Section 134.24(d)(2), Customs Regulations (19 CFR 134.24(d)(2)), states that:

Disposable containers or holders of imported merchandise, which are sold without normally being opened by the ultimate purchaser shall be marked to indicate the country of origin of their contents.

You argue that if the ultimate purchaser is unlikely to see or examine the container, either before or after the purchase is made, the container should not be required to be marked. You emphasize that a purchaser is unlikely to purchase one of the involved Mita machines with the accessories (e.g., printers and photocopiers) without carefully examining it (as with the purchase of an automobile) at the dealer’s showroom. You maintain that during this examination, the purchaser can see the country of origin on the accessory.
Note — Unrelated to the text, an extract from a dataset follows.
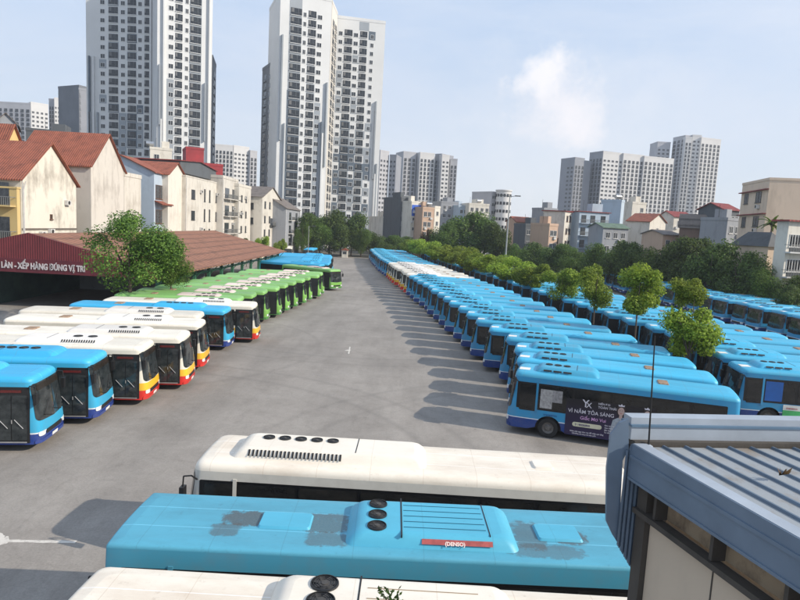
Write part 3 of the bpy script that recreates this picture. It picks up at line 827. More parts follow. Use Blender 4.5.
# trees closing the far end of the lot
FE = [(312, 178, 209, 15, 'dark'), (331, 182, 206, 19, 'dark'), (353, 184, 210, 18, 'dark'), (303, 171, 220, 9, 'big'), (321, 179, 215, 15, 'big'), (342, 179.6, 222, 15, 'dark'), (362, 180, 226, 13, 'big'), (318, 188, 212, 17, 'dark'), (372, 188, 229, 15, 'dark'), (392, 190, 233, 14, 'dark'), (410, 194, 235, 14, 'dark'), (384, 181, 239, 10, 'dark'), (430, 186, 233, 13, 'dark')]
for i, (px, Y, y0, rp, kd) in enumerate(FE):
    a = at(px, y0, Y)
    tree('lot_tree', a.x, Y, a.z, .8, rp*Y/610*1.1, kd, ORD[i]+' leafy tree closing the far end of the lot, from the left', 'trees closing the far end of the lot', i+3, r=.25)
# big dark trees right of the middle
BD = [(470, 158, 207, 32, 'dark'), (447, 152, 220, 16, 'dark'), (497, 150, 219, 17, 'dark'), (428, 160, 224, 8, 'dry')]
BL = ['huge dark green tree crown in the middle distance left of the tall lamp post', 'dark tree leaning out left of the huge dark crown', 'dark tree right under the huge dark crown by the lamp post', 'brownish tree beside the white block with the blue banner']
for i, (px, Y, y0, rp, kd) in enumerate(BD):
    a = at(px, y0, Y); tree('dark_tree', a.x, Y, a.z, 2.2, rp*Y/610*1.05, kd, BL[i], None, i+1, r=.35)
# the dark wall of trees beyond the last row of buses
DW = [(800, 76, 272, 20), (775, 79, 262, 24), (742, 84, 246, 26), (715, 88, 236, 26), (694, 93, 231, 26), (672, 99, 238, 24), (650, 104, 240, 22), (626, 110, 236, 21), (604, 117, 240, 19), (583, 124, 243, 19), (560, 131, 240, 18), (540, 138, 240, 18), (521, 145, 240, 16), (700, 100, 232, 22), (792, 70, 282, 16), (506, 150, 243, 12)]
for i, (px, Y, y0, rp) in enumerate(DW):
    a = at(px, y0, Y); tree('dark_tree', a.x, Y, a.z, .5, rp*Y/610*1.12, 'big' if i in (1, 6, 9, 12) else 'dark', ORD[i]+' dark tree, from the right, of the belt behind the last bus row', 'dark trees behind the last bus row', i+2, r=.25)
for i, (px, Y, y0, rp, kd) in enumerate([(262, 130, 232, 9, 'mid'), (280, 140, 236, 7, 'mid'), (247, 122, 236, 6, 'dark')]):
    a = at(px, y0, Y); tree('garden_tree', a.x, Y, a.z, 1.5, rp*Y/610*1.1, kd, ['garden tree below the cream gabled house behind the shed', 'garden tree below the grey gabled house behind the shed', 'low garden tree at the foot of the balcony house'][i], None, i+1)
# palm on the terrace of the cream building is built with the houses
# leafy twig poking up at the bottom edge
tp = at(398, 594, 7.2)
sap = thing('sapling', (tp.x, 7.2, 0), 0, 'thin sapling whose leafy tip shows at the bottom edge in front of the white bus', 'sapling')
mb = MB(); mb.tube((0, 0, 0), (.04, .02, tp.z*.6), .03, .018, 6); mb.tube((.04, .02, tp.z*.6), (0, 0, tp.z), .018, .008, 6); 
rnd = random.Random(3); lm = MB()
for k in range(7):
    a = rnd.uniform(0, 6.3); e = Vector((math.cos(a)*.2, math.sin(a)*.12, tp.z-rnd.uniform(-.02, .25))); mb.tube((0, 0, tp.z-.35), e, .008, .004, 5)
    for q in range(9):
        c = e+Vector((rnd.gauss(0, .05), rnd.gauss(0, .05), rnd.gauss(0, .04))); n_ = Vector((rnd.gauss(0, .5), rnd.gauss(-.3, .5), 1)).normalized(); u = n_.orthogonal().normalized(); u.rotate(Matrix.Rotation(rnd.random()*6.3, 3, n_)); w = n_.cross(u)
        lm.quad(c-u*.035, c+w*.017, c+u*.035, c-w*.017)
mb.obj('stem', bark, sap); lm.obj('leaves', lf_mid, sap)

# ------------------------------------------------------------------ lamp posts and thin rods
def lamp_post(px, py, Y, r, label, heads=2):
    a = at(px, py, Y); t = thing('lamp_post', (a.x, Y, 0), 0, label, 'lamp post')
    MB().tube((0, 0, 0), (0, 0, a.z), r, r*.55, 10).obj('pole', mat('pole_grey', (.32, .33, .33), .5, .3), t)
    for s in ((-1, 1) if heads == 2 else (1,)):
        m = MB(); m.tube((0, 0, a.z-.1), (s*1.0, 0, a.z+.05), .05, .04, 6); m.box(min(s*.8, s*1.7), max(s*.8, s*1.7), -.2, .2, a.z-.02, a.z+.14)
        m.obj('lamp_head', mat('lamp_dark', (.08, .08, .08), .5), t)
lamp_post(510, 196, 100, .17, 'tall grey twin-headed lamp post rising from the line of small trees')
lamp_post(309, 226, 150, .10, 'thin lamp post in front of the trees at the far left end of the lot', 1)
# ------------------------------------------------------------------ buildings
def onx(px, py, X):
    r = ray(px, py); t = X/r.x
    return Vector((X, r.y*t, H+r.z*t))
winglass = glass('house_glass', (.02, .024, .03), .12, (.10, .11, .12))
towglass = glass('tower_glass', (.012, .015, .02), .2, (.05, .055, .06))
frame_w = mat('frame_white', (.55, .54, .52), .5); frame_b = mat('frame_brown', (.12, .06, .035), .6); frame_d = mat('frame_dark', (.05, .05, .05), .5)
railm = mat('rail_metal', (.25, .25, .24), .5, .4)
WC = {}
def winmesh(kind, w, h, fm=None):
    key = (kind, round(w, 1), round(h, 1), fm)
    if key in WC: return WC[key]
    w, h = key[1], key[2]; f = fm or frame_w
    mb = MB(); t = .07 if h < 2.6 else .1
    if kind in ('win', 'tall'):
        for a in ((-w/2, -w/2+t, 0, h), (w/2-t, w/2, 0, h), (-w/2+t, w/2-t, 0, t), (-w/2+t, w/2-t, h-t, h), (-t/2, t/2, t, h-t)): mb.box(a[0], a[1], -.07, .02, a[2], a[3])
        mb.box(-w/2-.08, w/2+.08, -.16, .02, -.1, -.002)
        pane = MB().box(-w/2+t, w/2-t, -.03, .015, t, h-t)
        WC[key] = (mb.mesh('window', f), pane.mesh('pane', winglass))
    elif kind == 'twin':      # tower window, one mesh
        mb.box(-w/2, w/2, -.10, .02, 0, h, 0); mb.box(-w/2+.12, -.05, -.13, -.101, .12, h-.12, 1); mb.box(.05, w/2-.12, -.13, -.101, .12, h-.12, 1)
        WC[key] = (mb.mesh('window', [f, towglass]), None)
    elif kind == 'loggia':    # flush dark panel standing in for recess shade, with slab lip and rail
        mb.box(-w/2, w/2, -.06, .02, .15, h, 1)
        mb.box(-w/2, w/2, -.3, .02, -.02, .15, 0)
        mb.box(-w/2, w/2, -.28, -.24, .95, 1.02, 2)
        n = max(2, int(w/.9))
        for i in range(n+1): x = -w/2+.04+(w-.08)*i/n; mb.box(x-.02, x+.02, -.28, -.25, .15, .95, 2)
        mb.box(w*.16, w*.2, -.1, -.061, .15, h, 2); mb.box(-w*.42, -w*.2, -.09, -.061, 1.1, h-.1, 3)
        WC[key] = (mb.mesh('balcony', [f, towglass, mat('tower_rail', (.10, .11, .12), .4), mat('tower_curtain', (.14, .14, .14), .6)]), None)
    elif kind == 'balc':      # house balcony with rail and door
        mb.box(-w/2, w/2, -1.0, .02, -.12, .06, 0); mb.box(-w/2, w/2, -1.0, -.94, .9, .98, 1)
        n = int(w/.22)
        for i in range(n+1): x = -w/2+.03+(w-.06)*i/n; mb.box(x-.02, x+.02, -.99, -.95, .06, .9, 1)
        for s in (-1, 1): mb.box(s*(w/2-.03)-.03, s*(w/2-.03)+.03, -1.0, 0, .9, .97, 1)
        pane = MB().box(-w*.32, w*.32, -.03, .015, .06, h); WC[key] = (mb.mesh('balcony', [f, railm]), pane.mesh('door', winglass))
    return WC[key]
def block(name, label, cat, p0, p1, d, h, wall, roof=('flat', None), front=(), left=(), right=(), group=None, fm=None, bands=0, z0=0, over=.35, parapet=.6):
    p0 = Vector(p0[:2]); p1 = Vector(p1[:2]); w = (p1-p0).length; e = (p1-p0)/w
    t = thing(name, (p0.x, p0.y, z0), math.atan2(e.y, e.x), label, cat, group)
    mb = MB(); kind, rm = roof[0], roof[1]; rise = roof[2] if len(roof) > 2 else 2.5
    if kind == 'gable_front':     # ridge runs into the depth, gable on the front
        mb.prism([(0, 0), (w, 0), (w, h), (w/2, h+rise), (0, h)], 'y', 0, d)
    elif kind == 'gable_side':
        mb.prism([(0, 0), (d, 0), (d, h), (d/2, h+rise), (0, h)], 'x', 0, w)
    else: mb.box(0, w, 0, d, 0, h)
    mb.obj('wall', wall, t)
    rb = MB(); th = .16
    if kind == 'gable_front':
        sl = rise/(w/2); o = over
        for s in (0, 1):
            P = [(-o, h-o*sl), (w/2, h+rise), (w/2, h+rise+th), (-o, h-o*sl+th)]
            if s: P = [(w-a, b) for a, b in P]
            rb.prism(P, 'y', -o, d+o)
    elif kind == 'gable_side':
        sl = rise/(d/2); o = over
        for s in (0, 1):
            P = [(-o, h-o*sl), (d/2, h+rise), (d/2, h+rise+th), (-o, h-o*sl+th)]
            if s: P = [(d-a, b) for a, b in P]
            rb.prism(P, 'x', -o, w+o)
    elif kind == 'hip':
        o = over; a = [(-o, -o), (w+o, -o), (w+o, d+o), (-o, d+o)]; m = min(w, d)/2*.9
        if w >= d: r = [(m, d/2), (w-m, d/2)]
        else: r = [(w/2, m), (w/2, d-m)]
        A = [(x, y, h) for x, y in a]; B = [(x, y, h+rise) for x, y in r]
        if w >= d:
            rb.quad(A[0], A[1], B[1], B[0]).quad(A[2], A[3], B[0], B[1]).poly([A[1], A[2], B[1]]).poly([A[3], A[0], B[0]])
        else:
            rb.quad(A[1], A[2], B[1], B[0]).quad(A[3], A[0], B[0], B[1]).poly([A[0], A[1], B[0]]).poly([A[2], A[3], B[1]])
        rb.poly(list(reversed(A)))
    else:
        if parapet:
            for a in ((-.08, w+.08, -.08, .12), (-.08, w+.08, d-.12, d+.08), (-.08, .12, .12, d-.12), (w-.12, w+.08, .12, d-.12)): rb.box(a[0], a[1], a[2], a[3], h+.003, h+parapet)
            rb.box(.12, w-.12, .12, d-.12, h+.003, h+.06)
        else: rb.box(-over, w+over, -over, d+over, h+.003, h+.22)
    rb.obj('roof', rm or wall, t)
    if bands:
        b = MB()
        for k in range(1, bands):
            z = h*k/bands; b.box(-.06, w+.06, -.06, d+.06, z-.07, z+.07)
        b.obj('string_course', mat('band_grey', (.33, .31, .28), .8), t)
    lists = {'window': [], 'balcony': []}
    def face(specs, ox, oy, ang, L):
        ca, sa = math.cos(ang), math.sin(ang)
        for s in specs:
            kd, us, zs, ww, hh = s[:5]
            for u in us:
                for z in zs:
                    if z < 0: z += h
                    if z < .2: continue
                    x = u*L; lists['balcony' if kd in ('balc', 'loggia') else 'window'].append((kd, ww, hh, (ox+ca*x, oy+sa*x, z), ang))
    face(front, 0, 0, 0, w); face(left, 0, d, -PI/2, d); face(right, w, 0, PI/2, d)
    for nm, ls in lists.items():
        ls.sort(key=lambda q: (-q[1]*q[2]*(1.3 if q[4] == 0 else .8), q[3][2]))
        for q in ls[:100]:
            a, b = winmesh(q[0], q[1], q[2], fm)
            o = link(nm, a, t, q[3], (0, 0, q[4]))
            if b: link(b.name.split('.')[0], b, o)
        if len(ls) > 100:
            rest = MB(); mats = None
            for q in ls[100:]:
                a, b = winmesh(q[0], q[1], q[2], fm); mats = mats or list(a.materials)
                m = MB(); m.v = [tuple(v.co) for v in a.vertices]; m.f = [tuple(p.vertices) for p in a.polygons]; m.mi = [p.material_index for p in a.polygons]
                rest.add(m, Matrix.Translation(q[3]) @ Matrix.Rotation(q[4], 4, 'Z'))
            tag(rest.obj(nm, mats, t), kind='stuff')
    return t
def zs(n, z0, fh): return [z0+fh*i for i in range(n)]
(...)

Based on the information you have provided, including the photographs, we agree that it is very likely that a purchaser of an article such as a photocopying machine or computer printer will examine the article itself and the accessories prior to purchase at the dealer’s showroom. Under these circumstances, we find that it is acceptable to mark only the accessory with its country of origin and not the shipping carton in which it is imported and delivered to the purchaser’s premises. We note in this regard that Customs has held that, in most instances, imported articles that are sold in stores as display models must be marked with their country of origin. See C.S.D. 90-81 and HRL 734499, dated June 19, 1992. Our finding in this case assumes that the country of origin on the accessories is legible and conspicuous as required by the statute.


Based on the facts presented, we find that the shipping cartons for the imported accessories need not be marked, assuming that the accessories themselves are properly marked with their country of origin and they are displayed at the dealer’s showrooms.

A copy of this ruling letter should be attached to the entry documents filed at the time this merchandise is entered. If the documents have been filed without a copy, this ruling should be brought to the attention of the Customs officer handling the transaction.